In today’s Wall Street Journal, Stephen Moore examines the pay and benefits of a specific group of public-sector employees: Wisconsin public-school teachers. Obama wants $23 billion to save teachers’ jobs, but Moore believes the promise of a bailout is just what led to the so-called need for one.

The average pay for a Milwaukee school teacher is $56,000, which is hardly excessive. Benefits are another matter. According to a new study by the MacIver Institute, a state think tank, the cost of health and pension benefits now exceeds $40,000 a year per teacher—bringing total compensation to $100,500.

The current health plan costs taxpayers $26,844 per family, compared to the typical $14,500 cost for a private employer family plan.

The Milkwaukee school board offered to avoid layoffs if it could spend less on healthcare by requiring co-pays of its employees—a healthcare cost with which virtually everyone in the private sector is familiar.

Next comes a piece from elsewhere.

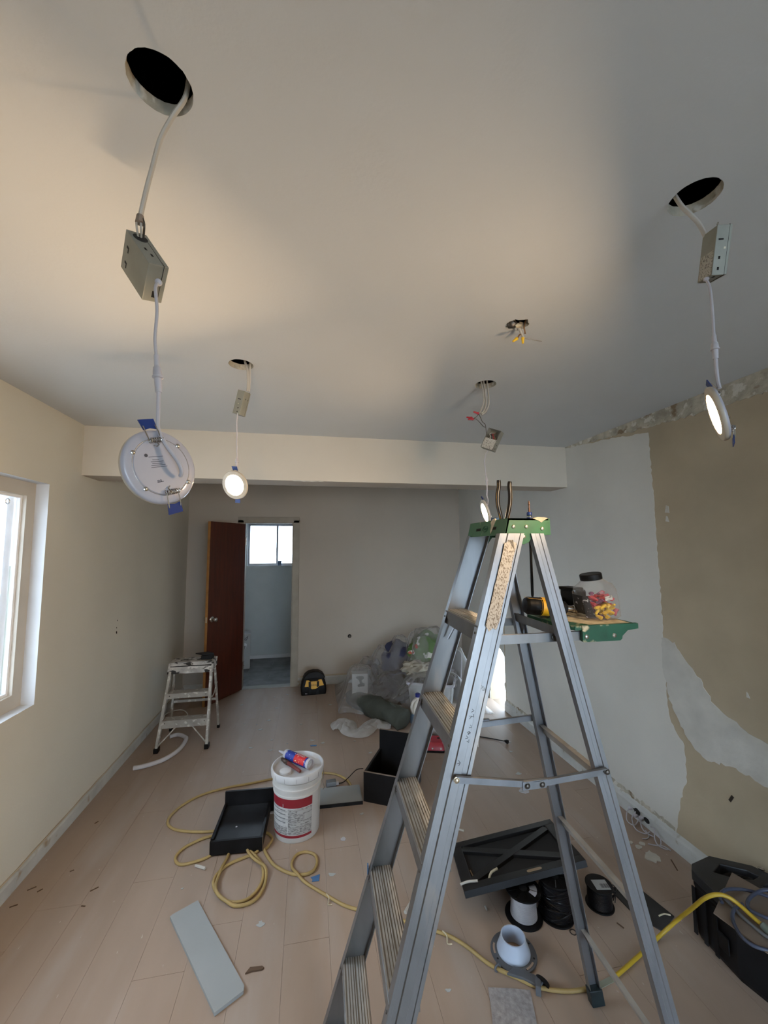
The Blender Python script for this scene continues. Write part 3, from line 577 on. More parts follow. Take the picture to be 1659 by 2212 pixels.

But the union refused. Moore asks, Why did the union prefer to let hundreds of its members get laid off instead of accepting a compromise?

The Milwaukee Teachers Education Association was immovable on benefits in part because it placed a bet on its Democratic friends in Washington rushing to the rescue. “The problem must be addressed with a national solution, a federal stimulus package that will restore educator positions,” Pat Omar, the union’s executive director said in June. The union’s strategy in recent weeks has been to stage rallies demanding a federal bailout, and it used hundreds of school kids at those rallies as political props.

As with many things, what started in California is moving inextricably eastward.